Sisters and brothers, as we grieve, lift up names, listen to news of family, friends and co-workers, let us listen to Jesus as well.

Let us cling to his mercy.

Let us remember the words of American Baptist Pastor Harry Emerson Fosdick who wrote these words during World War II when he served as pastor Of Riverside Church in New York City:

God of grace and God of glory, on thy people pour thy power.

Crown thy ancient church’s story bring it’s bud to glorious flower.

Grant us wisdom grant us courage for the facing of this hour.

Lo the hosts of evil round us scorn thy Christ, assail Christ’s ways!

From the fears that long have bound us free our hearts to faith and praise.

Grant us wisdom grant us courage for the living of these days.

Cure thy children’s warring madness. Bend our pride to thy control.

Shame our wanton selfless gladness, rich in things but poor in soul.

Grant us wisdom grant us courage lest we miss thy promised goal.

Set our feet on lofty places.

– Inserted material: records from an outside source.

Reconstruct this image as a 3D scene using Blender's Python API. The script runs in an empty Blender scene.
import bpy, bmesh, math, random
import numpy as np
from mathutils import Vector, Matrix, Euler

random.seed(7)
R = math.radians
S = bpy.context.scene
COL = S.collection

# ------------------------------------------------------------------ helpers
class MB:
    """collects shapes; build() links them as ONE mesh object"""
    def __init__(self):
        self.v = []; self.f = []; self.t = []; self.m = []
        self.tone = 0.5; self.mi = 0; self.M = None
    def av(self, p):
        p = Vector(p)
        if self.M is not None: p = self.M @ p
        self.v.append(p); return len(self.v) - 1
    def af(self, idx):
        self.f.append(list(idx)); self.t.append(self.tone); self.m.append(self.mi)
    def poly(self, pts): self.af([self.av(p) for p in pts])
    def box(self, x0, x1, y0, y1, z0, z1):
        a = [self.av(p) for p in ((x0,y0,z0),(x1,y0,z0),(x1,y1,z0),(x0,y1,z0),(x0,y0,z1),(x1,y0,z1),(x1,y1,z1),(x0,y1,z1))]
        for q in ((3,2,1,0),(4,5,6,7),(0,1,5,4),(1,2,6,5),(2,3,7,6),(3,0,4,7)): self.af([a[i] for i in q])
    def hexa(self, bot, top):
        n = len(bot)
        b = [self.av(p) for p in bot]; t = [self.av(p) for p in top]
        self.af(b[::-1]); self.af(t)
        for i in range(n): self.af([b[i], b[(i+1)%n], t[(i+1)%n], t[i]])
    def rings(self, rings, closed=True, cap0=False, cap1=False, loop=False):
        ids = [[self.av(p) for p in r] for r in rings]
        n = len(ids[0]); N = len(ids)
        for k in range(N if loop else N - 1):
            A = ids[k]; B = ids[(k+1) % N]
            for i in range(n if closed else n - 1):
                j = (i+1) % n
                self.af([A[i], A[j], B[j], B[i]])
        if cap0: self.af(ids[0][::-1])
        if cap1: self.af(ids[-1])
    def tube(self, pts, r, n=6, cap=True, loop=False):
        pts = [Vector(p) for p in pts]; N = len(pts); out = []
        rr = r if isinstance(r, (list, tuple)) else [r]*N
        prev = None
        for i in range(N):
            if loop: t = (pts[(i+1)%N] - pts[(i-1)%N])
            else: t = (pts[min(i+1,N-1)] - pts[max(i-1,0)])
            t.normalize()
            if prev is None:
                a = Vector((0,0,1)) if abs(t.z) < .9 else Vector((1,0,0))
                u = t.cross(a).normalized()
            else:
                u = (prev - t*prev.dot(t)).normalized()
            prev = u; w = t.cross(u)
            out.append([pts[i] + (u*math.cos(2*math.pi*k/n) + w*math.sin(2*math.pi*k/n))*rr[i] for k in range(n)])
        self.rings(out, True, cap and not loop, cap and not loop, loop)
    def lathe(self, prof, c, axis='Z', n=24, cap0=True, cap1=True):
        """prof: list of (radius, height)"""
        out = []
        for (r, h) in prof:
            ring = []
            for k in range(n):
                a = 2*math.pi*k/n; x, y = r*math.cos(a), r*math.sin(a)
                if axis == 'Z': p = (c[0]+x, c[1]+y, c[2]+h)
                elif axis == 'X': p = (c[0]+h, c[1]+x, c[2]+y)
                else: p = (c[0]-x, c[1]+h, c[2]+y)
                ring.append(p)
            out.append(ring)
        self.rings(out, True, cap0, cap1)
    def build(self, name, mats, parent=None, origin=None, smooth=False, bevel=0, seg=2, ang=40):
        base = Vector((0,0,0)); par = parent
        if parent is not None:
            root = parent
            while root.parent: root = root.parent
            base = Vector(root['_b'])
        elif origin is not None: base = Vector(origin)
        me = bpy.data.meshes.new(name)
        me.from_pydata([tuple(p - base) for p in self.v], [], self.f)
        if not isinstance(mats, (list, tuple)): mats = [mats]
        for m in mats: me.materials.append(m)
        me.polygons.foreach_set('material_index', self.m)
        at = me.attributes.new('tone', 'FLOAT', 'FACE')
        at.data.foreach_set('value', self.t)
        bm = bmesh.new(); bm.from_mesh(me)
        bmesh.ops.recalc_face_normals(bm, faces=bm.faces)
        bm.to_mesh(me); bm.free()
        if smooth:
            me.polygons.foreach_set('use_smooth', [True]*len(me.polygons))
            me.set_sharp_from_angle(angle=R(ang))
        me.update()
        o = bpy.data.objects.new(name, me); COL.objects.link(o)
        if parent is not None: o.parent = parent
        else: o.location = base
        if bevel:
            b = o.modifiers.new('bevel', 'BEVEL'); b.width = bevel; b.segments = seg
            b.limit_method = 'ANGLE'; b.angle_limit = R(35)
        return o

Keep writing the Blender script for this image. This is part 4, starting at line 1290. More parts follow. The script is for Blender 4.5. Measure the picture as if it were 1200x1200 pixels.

Gird our lives that they may be

Armored with all Christ-like graces in the fight for liberty

Grant us wisdom grant us courage that we fail not all nor thee.

Save us from weak resignation to the evils we deplore.

Let the search for thy salvation be our glory evermore.

Grant us wisdom grant us courage serving thee whom we adore.

Grant us the courage, wisdom and patience to seek the truth in the midst of these confusing weeks while never losing our compassion for those suffering.

Grant us the courage and wisdom to focus our anger on the actions of the perpetrators and not on their religion, their race or even the poor people surrounding them who rightfully fear more innocent bloodshed in our own retaliation.

Grant us the wisdom and courage to talk about our fears and our misgivings, but never losing the capacity to seek love, mercy, justice and holy love that is the hallmark of true religion.

Let us find a new way to awaken to the reality of what we have sown in this world these past many years. May God have mercy on us and all those people who see further violence as the only solution.

Let us sow new seeds of justice, mercy, and peace so that the people of the earth may strike terror no more.